• _Exercise goal_:
Print exactly those lines that run from the beginning of the data to the line bearing "w.node_tree.nodes['Background'].inputs[1].default_value = 1.0", inclusive.

• _Data to process_:
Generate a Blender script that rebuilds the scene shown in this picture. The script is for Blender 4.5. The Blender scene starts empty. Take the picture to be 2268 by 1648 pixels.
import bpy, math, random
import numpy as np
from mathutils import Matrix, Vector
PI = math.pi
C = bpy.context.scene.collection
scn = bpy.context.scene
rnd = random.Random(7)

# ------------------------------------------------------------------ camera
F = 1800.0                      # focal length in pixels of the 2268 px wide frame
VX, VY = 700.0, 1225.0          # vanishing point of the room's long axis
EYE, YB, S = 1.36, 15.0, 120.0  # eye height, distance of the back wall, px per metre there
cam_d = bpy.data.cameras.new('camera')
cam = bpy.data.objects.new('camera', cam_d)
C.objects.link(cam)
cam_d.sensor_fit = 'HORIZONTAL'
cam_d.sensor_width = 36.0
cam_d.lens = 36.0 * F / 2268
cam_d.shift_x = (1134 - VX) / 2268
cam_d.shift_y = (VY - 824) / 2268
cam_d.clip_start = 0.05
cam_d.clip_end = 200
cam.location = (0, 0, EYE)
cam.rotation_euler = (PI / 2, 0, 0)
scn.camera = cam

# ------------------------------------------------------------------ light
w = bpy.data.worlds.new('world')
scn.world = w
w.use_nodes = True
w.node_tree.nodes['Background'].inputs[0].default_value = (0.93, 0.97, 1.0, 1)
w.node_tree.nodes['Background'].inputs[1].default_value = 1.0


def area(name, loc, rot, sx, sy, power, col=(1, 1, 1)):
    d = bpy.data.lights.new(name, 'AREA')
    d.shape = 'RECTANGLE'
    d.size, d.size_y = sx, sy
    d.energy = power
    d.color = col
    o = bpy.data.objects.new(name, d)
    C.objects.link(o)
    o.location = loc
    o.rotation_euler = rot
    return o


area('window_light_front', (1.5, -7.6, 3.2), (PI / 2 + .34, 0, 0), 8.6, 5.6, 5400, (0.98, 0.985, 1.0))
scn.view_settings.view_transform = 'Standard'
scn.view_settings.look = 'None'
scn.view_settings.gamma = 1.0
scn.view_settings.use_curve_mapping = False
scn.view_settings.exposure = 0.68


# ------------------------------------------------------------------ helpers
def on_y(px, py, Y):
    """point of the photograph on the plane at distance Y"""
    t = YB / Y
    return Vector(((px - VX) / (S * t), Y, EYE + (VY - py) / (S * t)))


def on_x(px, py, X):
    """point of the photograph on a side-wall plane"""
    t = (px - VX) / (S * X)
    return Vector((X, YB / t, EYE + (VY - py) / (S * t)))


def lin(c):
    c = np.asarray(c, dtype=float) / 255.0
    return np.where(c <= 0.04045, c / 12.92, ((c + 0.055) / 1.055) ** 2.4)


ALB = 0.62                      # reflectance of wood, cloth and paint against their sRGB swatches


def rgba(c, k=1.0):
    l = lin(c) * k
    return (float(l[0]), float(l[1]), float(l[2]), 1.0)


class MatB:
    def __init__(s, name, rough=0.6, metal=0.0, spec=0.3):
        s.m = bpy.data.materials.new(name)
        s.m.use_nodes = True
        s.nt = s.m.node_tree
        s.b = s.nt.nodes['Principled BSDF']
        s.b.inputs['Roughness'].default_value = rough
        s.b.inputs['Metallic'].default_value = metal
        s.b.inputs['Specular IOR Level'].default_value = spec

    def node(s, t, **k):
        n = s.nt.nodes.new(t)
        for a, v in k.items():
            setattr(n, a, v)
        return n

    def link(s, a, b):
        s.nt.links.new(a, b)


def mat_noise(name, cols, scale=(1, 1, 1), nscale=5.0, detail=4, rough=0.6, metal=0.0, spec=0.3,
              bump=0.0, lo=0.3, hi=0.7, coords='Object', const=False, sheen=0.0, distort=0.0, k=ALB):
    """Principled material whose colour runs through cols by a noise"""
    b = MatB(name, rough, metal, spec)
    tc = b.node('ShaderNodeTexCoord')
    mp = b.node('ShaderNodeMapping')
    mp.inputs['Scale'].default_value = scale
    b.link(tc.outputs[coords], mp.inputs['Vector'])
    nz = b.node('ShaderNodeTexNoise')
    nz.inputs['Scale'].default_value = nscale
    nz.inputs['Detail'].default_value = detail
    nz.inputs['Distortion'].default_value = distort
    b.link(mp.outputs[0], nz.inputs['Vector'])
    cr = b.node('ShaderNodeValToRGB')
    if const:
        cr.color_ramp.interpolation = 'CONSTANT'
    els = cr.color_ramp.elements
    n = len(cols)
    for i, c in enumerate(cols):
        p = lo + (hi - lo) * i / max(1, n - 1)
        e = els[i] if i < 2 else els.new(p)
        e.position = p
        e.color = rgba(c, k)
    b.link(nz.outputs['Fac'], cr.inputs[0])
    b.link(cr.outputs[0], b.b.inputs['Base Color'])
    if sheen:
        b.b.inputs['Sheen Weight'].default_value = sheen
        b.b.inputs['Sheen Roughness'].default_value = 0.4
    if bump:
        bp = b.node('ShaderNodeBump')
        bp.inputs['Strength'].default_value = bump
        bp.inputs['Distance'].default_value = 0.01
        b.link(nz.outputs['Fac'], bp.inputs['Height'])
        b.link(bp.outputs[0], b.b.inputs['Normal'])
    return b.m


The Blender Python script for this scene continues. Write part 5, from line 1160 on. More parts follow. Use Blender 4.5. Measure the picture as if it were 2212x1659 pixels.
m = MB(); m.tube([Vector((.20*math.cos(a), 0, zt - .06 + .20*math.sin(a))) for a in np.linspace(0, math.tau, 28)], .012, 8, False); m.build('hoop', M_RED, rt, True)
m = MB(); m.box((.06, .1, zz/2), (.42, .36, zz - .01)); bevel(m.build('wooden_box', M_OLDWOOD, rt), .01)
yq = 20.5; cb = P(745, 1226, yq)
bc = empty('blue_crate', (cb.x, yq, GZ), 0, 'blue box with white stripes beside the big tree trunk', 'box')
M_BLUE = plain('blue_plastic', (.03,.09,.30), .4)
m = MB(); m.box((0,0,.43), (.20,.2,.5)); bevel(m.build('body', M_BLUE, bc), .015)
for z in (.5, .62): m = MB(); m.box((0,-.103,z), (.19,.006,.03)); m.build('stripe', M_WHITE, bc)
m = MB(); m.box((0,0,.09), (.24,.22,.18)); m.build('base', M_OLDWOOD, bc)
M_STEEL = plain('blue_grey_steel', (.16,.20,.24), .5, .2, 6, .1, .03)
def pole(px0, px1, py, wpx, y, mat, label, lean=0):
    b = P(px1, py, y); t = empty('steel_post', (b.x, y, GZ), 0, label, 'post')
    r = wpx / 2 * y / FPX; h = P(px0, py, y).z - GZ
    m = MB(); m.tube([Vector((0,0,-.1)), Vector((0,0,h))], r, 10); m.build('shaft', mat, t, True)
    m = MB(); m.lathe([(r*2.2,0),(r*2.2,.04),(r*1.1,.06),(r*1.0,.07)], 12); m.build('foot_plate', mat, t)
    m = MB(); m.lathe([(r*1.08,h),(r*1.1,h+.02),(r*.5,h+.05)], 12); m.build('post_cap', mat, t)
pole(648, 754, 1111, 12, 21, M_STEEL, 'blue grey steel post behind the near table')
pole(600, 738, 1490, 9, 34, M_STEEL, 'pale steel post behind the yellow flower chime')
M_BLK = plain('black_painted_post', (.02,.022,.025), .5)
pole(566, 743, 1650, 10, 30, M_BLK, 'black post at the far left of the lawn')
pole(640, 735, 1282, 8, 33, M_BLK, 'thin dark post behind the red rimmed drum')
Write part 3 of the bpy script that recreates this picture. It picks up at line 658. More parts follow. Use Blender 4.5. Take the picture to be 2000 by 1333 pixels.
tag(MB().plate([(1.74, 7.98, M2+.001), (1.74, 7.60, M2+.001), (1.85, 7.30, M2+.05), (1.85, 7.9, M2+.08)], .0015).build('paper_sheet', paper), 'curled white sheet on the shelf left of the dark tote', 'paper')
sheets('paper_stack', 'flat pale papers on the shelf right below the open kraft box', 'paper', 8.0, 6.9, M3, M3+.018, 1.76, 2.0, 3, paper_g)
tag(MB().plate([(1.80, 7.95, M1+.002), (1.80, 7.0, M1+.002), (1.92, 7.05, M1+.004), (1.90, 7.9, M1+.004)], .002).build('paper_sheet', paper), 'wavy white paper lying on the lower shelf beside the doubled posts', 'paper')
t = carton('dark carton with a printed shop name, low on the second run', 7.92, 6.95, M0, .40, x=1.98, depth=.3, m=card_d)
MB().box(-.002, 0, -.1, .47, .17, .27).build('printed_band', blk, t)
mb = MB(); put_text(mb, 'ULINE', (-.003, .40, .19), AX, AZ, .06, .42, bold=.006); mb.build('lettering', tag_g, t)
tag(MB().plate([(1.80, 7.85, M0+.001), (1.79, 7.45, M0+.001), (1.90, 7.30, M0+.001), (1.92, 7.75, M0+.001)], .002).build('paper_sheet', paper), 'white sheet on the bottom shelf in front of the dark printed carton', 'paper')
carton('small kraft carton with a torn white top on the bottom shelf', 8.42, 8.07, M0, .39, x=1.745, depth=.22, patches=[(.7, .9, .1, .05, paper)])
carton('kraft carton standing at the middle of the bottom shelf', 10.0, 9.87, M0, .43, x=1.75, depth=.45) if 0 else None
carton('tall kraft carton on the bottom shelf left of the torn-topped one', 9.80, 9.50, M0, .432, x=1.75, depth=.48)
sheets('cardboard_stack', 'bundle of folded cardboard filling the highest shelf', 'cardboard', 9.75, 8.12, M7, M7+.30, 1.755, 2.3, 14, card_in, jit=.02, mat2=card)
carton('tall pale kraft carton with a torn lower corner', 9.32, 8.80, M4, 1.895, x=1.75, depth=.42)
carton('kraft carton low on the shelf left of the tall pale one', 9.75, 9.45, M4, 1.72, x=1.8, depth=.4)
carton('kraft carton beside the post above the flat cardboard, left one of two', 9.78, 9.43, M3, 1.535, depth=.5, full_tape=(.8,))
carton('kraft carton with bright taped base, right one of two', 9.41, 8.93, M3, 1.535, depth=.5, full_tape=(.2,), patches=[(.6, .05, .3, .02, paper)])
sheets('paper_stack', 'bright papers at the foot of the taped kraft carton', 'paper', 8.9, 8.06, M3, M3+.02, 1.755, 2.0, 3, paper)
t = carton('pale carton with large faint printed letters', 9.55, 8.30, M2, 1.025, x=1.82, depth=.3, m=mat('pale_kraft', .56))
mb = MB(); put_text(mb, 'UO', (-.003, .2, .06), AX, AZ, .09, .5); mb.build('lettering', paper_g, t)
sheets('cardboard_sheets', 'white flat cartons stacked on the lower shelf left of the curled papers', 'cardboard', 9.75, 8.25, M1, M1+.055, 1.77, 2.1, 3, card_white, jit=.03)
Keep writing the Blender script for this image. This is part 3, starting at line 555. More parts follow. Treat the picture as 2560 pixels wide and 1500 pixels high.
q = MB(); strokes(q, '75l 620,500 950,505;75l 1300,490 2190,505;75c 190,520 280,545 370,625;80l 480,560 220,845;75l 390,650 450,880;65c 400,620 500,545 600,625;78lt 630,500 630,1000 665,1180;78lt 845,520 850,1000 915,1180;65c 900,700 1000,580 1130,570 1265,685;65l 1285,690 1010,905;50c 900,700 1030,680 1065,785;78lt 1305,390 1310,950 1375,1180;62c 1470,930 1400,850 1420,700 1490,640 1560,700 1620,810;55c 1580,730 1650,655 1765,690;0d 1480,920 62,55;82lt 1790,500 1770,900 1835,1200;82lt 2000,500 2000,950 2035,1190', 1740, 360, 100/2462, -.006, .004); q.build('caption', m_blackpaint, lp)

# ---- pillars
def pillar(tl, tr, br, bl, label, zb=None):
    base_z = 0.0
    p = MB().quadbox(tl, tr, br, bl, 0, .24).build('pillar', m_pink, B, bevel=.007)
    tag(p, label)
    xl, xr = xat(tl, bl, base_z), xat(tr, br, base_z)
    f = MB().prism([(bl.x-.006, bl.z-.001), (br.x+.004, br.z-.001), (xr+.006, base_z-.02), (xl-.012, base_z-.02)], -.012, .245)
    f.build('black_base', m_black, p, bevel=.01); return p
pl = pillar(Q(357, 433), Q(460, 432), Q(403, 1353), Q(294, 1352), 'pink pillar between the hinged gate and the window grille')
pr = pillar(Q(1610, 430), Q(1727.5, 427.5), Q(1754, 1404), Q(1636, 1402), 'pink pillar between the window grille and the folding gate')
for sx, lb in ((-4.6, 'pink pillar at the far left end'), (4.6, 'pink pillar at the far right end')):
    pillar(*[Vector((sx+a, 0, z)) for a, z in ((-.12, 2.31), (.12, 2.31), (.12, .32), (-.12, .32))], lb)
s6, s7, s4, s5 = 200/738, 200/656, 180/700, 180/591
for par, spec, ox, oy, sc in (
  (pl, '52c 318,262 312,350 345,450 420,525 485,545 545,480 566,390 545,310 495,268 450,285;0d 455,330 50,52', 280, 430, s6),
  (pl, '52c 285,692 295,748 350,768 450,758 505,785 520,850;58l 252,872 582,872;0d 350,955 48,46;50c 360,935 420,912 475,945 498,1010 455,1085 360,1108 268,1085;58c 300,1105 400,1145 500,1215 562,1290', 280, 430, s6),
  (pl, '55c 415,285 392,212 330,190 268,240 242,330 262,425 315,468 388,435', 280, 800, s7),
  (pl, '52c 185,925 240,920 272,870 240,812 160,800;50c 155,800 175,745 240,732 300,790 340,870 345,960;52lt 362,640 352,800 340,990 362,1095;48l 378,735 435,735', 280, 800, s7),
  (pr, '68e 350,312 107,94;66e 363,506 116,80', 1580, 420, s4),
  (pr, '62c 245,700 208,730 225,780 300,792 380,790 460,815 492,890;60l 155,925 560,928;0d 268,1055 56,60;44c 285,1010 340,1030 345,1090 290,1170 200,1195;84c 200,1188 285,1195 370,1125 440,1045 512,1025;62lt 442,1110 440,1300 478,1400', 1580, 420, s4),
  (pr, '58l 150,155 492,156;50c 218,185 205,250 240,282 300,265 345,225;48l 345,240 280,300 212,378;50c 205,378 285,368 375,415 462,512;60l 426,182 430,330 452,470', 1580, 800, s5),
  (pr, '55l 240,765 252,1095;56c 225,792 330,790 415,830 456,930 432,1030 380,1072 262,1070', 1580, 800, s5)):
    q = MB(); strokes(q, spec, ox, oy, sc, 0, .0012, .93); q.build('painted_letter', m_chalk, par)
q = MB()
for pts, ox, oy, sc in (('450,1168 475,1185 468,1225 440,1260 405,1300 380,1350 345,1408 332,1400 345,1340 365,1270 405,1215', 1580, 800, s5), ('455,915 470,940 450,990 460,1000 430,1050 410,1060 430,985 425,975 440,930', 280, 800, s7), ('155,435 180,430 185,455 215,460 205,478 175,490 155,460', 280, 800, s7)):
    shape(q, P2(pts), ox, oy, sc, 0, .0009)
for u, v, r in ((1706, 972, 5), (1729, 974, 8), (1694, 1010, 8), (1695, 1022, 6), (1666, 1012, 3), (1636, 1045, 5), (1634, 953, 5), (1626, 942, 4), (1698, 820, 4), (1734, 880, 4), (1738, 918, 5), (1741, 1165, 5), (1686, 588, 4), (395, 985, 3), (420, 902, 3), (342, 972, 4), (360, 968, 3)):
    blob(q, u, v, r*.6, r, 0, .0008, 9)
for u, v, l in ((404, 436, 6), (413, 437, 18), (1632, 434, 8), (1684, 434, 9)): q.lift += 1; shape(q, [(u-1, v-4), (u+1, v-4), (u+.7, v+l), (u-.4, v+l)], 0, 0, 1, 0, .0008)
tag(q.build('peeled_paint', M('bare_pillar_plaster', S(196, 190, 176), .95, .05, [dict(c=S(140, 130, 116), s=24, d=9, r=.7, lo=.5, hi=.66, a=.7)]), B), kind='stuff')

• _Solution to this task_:
Generate a Blender script that rebuilds the scene shown in this picture. The script is for Blender 4.5. The Blender scene starts empty. Take the picture to be 2268 by 1648 pixels.
import bpy, math, random
import numpy as np
from mathutils import Matrix, Vector
PI = math.pi
C = bpy.context.scene.collection
scn = bpy.context.scene
rnd = random.Random(7)

# ------------------------------------------------------------------ camera
F = 1800.0                      # focal length in pixels of the 2268 px wide frame
VX, VY = 700.0, 1225.0          # vanishing point of the room's long axis
EYE, YB, S = 1.36, 15.0, 120.0  # eye height, distance of the back wall, px per metre there
cam_d = bpy.data.cameras.new('camera')
cam = bpy.data.objects.new('camera', cam_d)
C.objects.link(cam)
cam_d.sensor_fit = 'HORIZONTAL'
cam_d.sensor_width = 36.0
cam_d.lens = 36.0 * F / 2268
cam_d.shift_x = (1134 - VX) / 2268
cam_d.shift_y = (VY - 824) / 2268
cam_d.clip_start = 0.05
cam_d.clip_end = 200
cam.location = (0, 0, EYE)
cam.rotation_euler = (PI / 2, 0, 0)
scn.camera = cam

# ------------------------------------------------------------------ light
w = bpy.data.worlds.new('world')
scn.world = w
w.use_nodes = True
w.node_tree.nodes['Background'].inputs[0].default_value = (0.93, 0.97, 1.0, 1)
w.node_tree.nodes['Background'].inputs[1].default_value = 1.0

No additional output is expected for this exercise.